How long did the chassis last before it cracked, @zipty842?


(Tyler Shepard) #15

It’s a former hammer chassis, so it was completely done when I got it. The 3rd rail was broke at some point and welded back together wrong, both seat stays were welded back on. The middle tube in front of the seat broke after getting brake checked at mac gold cup. Then it broke a couple more times on me before I finally got my current chassis. I did run supernats 19 on it and finished a pretty good 6th place at a couple PKC events last year.


(Andrea Nieri) #16

I can tell you that the tube is different from Braga and Zuera, also the height .
There are from 0.2 to 0.5 seconds between standard Braga and Zuera B.
I’m actually have 2 Maranello rs10, one comes from Zanchetta and one from Tommaso Mosca. One is Zuera B and one is Braga but it is not standard tube. they are different, Braga has lot of grip more than Zuera B. Zuera B is an IMPRESSIVE chassis when there is a lot of rubber on the track.


(Laury Curran) #17

Andrea, look inside the ‘C’s’ (yolks) of your kart. if there are no dots or dashes in there then you have a standard Zuera or Braga(+).

I was the importer in the UK for Maranello kart from 2010 to 2016 and bought direct from the factory and sold to the public very many new and used chassis. We raced all types available.

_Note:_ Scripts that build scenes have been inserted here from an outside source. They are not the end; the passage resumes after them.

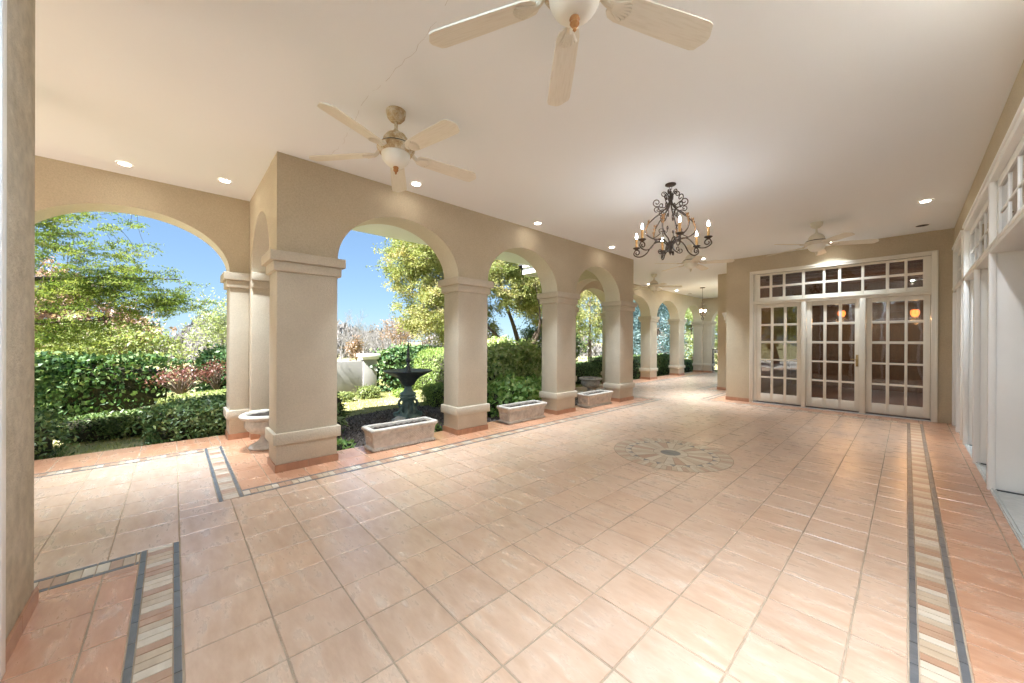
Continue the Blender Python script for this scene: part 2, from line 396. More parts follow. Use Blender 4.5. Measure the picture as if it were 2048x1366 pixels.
# ------------------------------------------------------------------ floor
PITCH_X, OFF_X = .3555, -.195
PITCH_Y, OFF_Y = .3610, .036
def build_floor():
    mb = MB()
    G = .0024
    def tile(x0, x1, y0, y1, mi, z=0.0, g=G, bev=.004):
        x0 += g; x1 -= g; y0 += g; y1 -= g
        if x1 - x0 < .006 or y1 - y0 < .006: return
        r = random.random()
        dz = random.uniform(-.0006, .0006)
        tl = [random.uniform(-.0004, .0004) for _ in range(4)]
        bev = min(bev, (x1 - x0) * .2, (y1 - y0) * .2)
        jit = lambda: random.uniform(-.0012, .0012) if (x1 - x0) > .2 else 0
        o = [(x0 + jit(), y0 + jit()), (x1 + jit(), y0 + jit()), (x1 + jit(), y1 + jit()), (x0 + jit(), y1 + jit())]
        i = [(o[0][0] + bev, o[0][1] + bev), (o[1][0] - bev, o[1][1] + bev), (o[2][0] - bev, o[2][1] - bev), (o[3][0] + bev, o[3][1] - bev)]
        vs = [(a, b, z - .006) for a, b in o] + [(a, b, z + dz + t) for (a, b), t in zip(i, tl)]
        mb.add(vs, [(4, 5, 6, 7), (0, 1, 5, 4), (1, 2, 6, 5), (2, 3, 7, 6), (3, 0, 4, 7)], mi, r)
    def grid(x0, x1, y0, y1, mi):
        e = .09 if mi == 0 else .02
        kx = [x0] + [OFF_X + PITCH_X * k for k in range(-40, 20) if x0 + e < OFF_X + PITCH_X * k < x1 - e] + [x1]
        ky = [y0] + [OFF_Y + PITCH_Y * k for k in range(-40, 80) if y0 + e < OFF_Y + PITCH_Y * k < y1 - e] + [y1]
        for a, b in zip(kx, kx[1:]):
            for c, d in zip(ky, ky[1:]): tile(a, b, c, d, mi)
    F, B = 0, 1
    for r in [(-6.37, -3.67, -4.7, .036), (-6.37, -4.31, .036, .309), (-4.31, .012, .036, .397), (-4.31, .012, .397, 9.423), (-6.37, -4.31, 9.31, 9.423), (-6.37, .012, 9.423, 9.96), (-6.37, -3.67, 9.96, 12.2), (-6.37, -4.55, 12.2, 19.0)]:
        grid(*r, F)
    for r in [(.205, .60, -.57, YD + .1), (-3.2, .205, 10.15, YD + .1), (-3.35, .205, -.57, -.166), (-3.48, -3.35, -4.7, -.166), (-3.1, .60, -4.7, -.57), (-5.24, -4.5, .5, 9.12), (-7.3, -5.24, .5, 1.26), (-7.3, -5.24, 8.36, 9.12),
              (-7.3, -6.56, -4.7, .5), (-7.3, -6.56, 9.12, 19.6), (-3.48, -3.2, 10.15, 12.6), (-4.36, -4.06, 12.39, 19.6), (-4.36, -3.48, 12.39, 12.6), (-6.56, -4.36, 19.0, 19.6)]:
        grid(*r, B)
    # mosaic strips: slate - crosswise slips - slate
    seq = [3, 4, 5, 3, 4, 3, 5]
    def strip(x0, x1, y0, y1, along):
        SB = .034; P = .0602
        L0, L1 = (y0, y1) if along == 'y' else (x0, x1)
        k = 0; p = L0
        while p < L1 - .01:
            q = min(p + P, L1); mi = 3 + [0, 1, 2][(k * 5 + (k // 3)) % 3]
            if along == 'y': tile(x0 + SB, x1 - SB, p, q, mi, g=.002, bev=.002)
            else: tile(p, q, y0 + SB, y1 - SB, mi, g=.002, bev=.002)
            p = q; k += 1
        p = L0
        while p < L1 - .01:
            q = min(p + .1805, L1)
            if along == 'y':
                tile(x0, x0 + SB, p, q, 2, g=.002, bev=.002); tile(x1 - SB, x1, p, q, 2, g=.002, bev=.002)
            else:
                tile(p, q, y0, y0 + SB, 2, g=.002, bev=.002); tile(p, q, y1 - SB, y1, 2, g=.002, bev=.002)
            p = q
    for s_ in [(.012, .205, -.166, 10.15, 'y'), (-4.5, -4.31, .5, 9.12, 'y'), (-6.56, -6.37, -4.7, .309, 'y'), (-6.56, -6.37, 9.31, 19.0, 'y'), (-3.67, -3.48, -4.7, -.166, 'y'), (-3.67, -3.48, 10.15, 12.2, 'y'), (-4.55, -4.36, 12.39, 19.0, 'y'),
               (-6.56, -4.31, .309, .5, 'x'), (-6.56, -4.31, 9.12, 9.31, 'x'), (-3.67, .012, -.166, .035, 'x'), (-3.67, .012, 9.96, 10.15, 'x'), (-4.55, -3.48, 12.2, 12.39, 'x')]:
        strip(*s_)
    fl = mb.build('floor', ['tile_field', 'tile_border', 'tile_slate', 'tile_cream', 'tile_tan', 'tile_terra'], rnd=True)
    tag(fl, 'pinkish terracotta tile floor with mosaic border strips under the covered porch', 'floor', kind='structure')
    g = MB()
    zt = -.0035
    for r in [(-5.24, XW + .05, .5, YD + .12), (-7.3, -3.3, -4.7, .5), (-3.3, XW + .3, -4.7, .5), (-7.3, -5.24, .5, 1.26), (-7.3, -5.24, 8.36, YD + .12), (-7.3, -3.2, YD + .12, 12.6), (-7.3, -4.0, 12.6, 19.6)]:
        g.box(r[0], r[1], r[2], r[3], -.22, zt)
    g.build('grout_bed', 'grout', fl)
    # round mosaic
    md = MB(); c = (-2.16, 4.92); z = .0025
    def wedge(r0, r1, a0, a1, mi, zz=z, n=3):
        gp = .0018
        top = []; k = n
        for i in range(k + 1):
            a = a0 + (a1 - a0) * i / k
            top.append((a, r0 + gp, r1 - gp))
        r = random.random()
        d = gp / max(r0, .05)
        for i in range(k):
            a, b = top[i][0] + (d if i == 0 else 0), top[i + 1][0] - (d if i == k - 1 else 0)
            q = lambda rr, an: (c[0] + rr * math.cos(an), c[1] + rr * math.sin(an), zz)
            md.quad(q(top[i][1], a), q(top[i][2], a), q(top[i][2], b), q(top[i][1], b), mi, r)
    n = 72
    for i in range(n): wedge(.585, .728, 2 * PI * i / n, 2 * PI * (i + 1) / n, [3, 4, 5, 4, 3, 5, 4][i % 7], n=1)
    n = 40
    for i in range(n):
        a0, a1, a2 = 2 * PI * (i - .5) / n, 2 * PI * i / n, 2 * PI * (i + .5) / n
        q = lambda rr, an: (c[0] + rr * math.cos(an), c[1] + rr * math.sin(an), z)
        r = random.random()
        md.add([q(.505, a0 + .006), q(.505, a2 - .006), q(.578, a1)], [(0, 1, 2)], 2 if i % 2 else 3, r)
        md.add([q(.582, a1 + .006), q(.582, a1 + 2 * PI / n - .006), q(.509, a2)], [(0, 1, 2)], 3, r)
    n = 24
    for i in range(n): wedge(.215, .50, 2 * PI * i / n, 2 * PI * (i + 1) / n, [5, 3, 4, 3][i % 4], n=3)
    for i in range(8): wedge(.125, .213, 2 * PI * i / 8, 2 * PI * (i + 1) / 8, 3, n=5)
    md.add([(c[0] + .123 * math.cos(2 * PI * i / 32), c[1] + .123 * math.sin(2 * PI * i / 32), z) for i in range(32)], [tuple(range(32))], 2, .5)
    o = md.build('medallion', ['tile_field', 'tile_border', 'tile_slate', 'tile_cream', 'tile_tan', 'tile_terra'], fl, rnd=True)
    o['label'] = 'round sunburst mosaic set into the floor'
    b = MB(); b.lathe([(.733, -.003), (.733, .0012), (.0, .0012)], 64, (c[0], c[1], 0)); b.build('medallion_bed', 'grout', fl)
    return fl
build_floor()

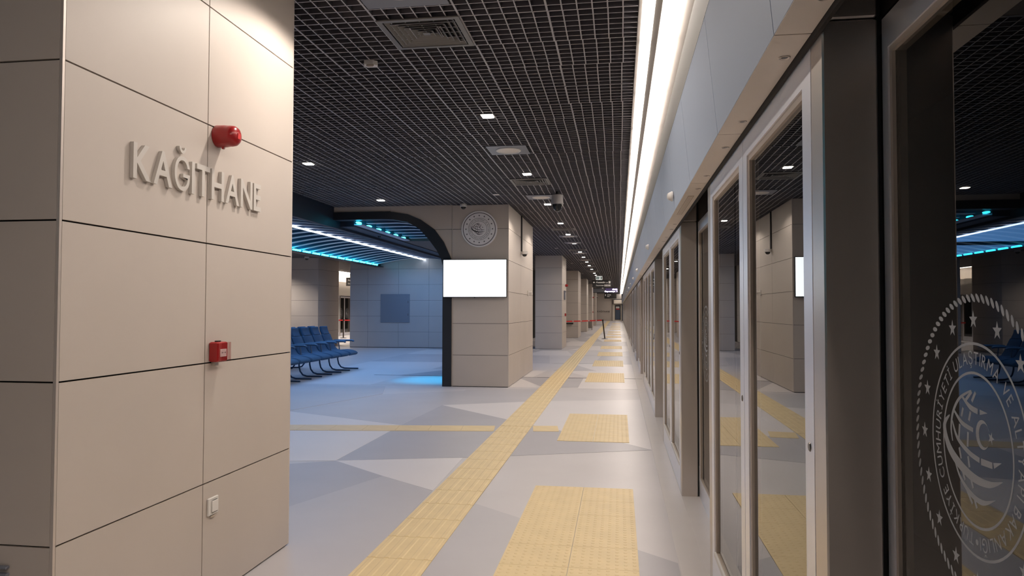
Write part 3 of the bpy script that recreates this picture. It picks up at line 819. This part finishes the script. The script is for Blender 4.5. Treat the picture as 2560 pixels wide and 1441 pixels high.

The very senior people at Maranello Kart and CRG told me exactly what the difference are between the many variations of chassis they make so I know what types and tube combinations of RS10 and Road Rebel and all of the other chassis are available to the public and also some types that are not and never will be…


(Andrea Nieri) #18

that’s why everything I have it is from Sg Race ( I think you know Stefano Griggio) .
When I need something, my dad goes under their tent …


(Laury Curran) #19

Yes, I know who Sg Race are, don’t know them personally.


(James McMahon) #21

So on the non ferrous chassis. Was that raced at a CIK event? I thought they checked for non-ferrous materials?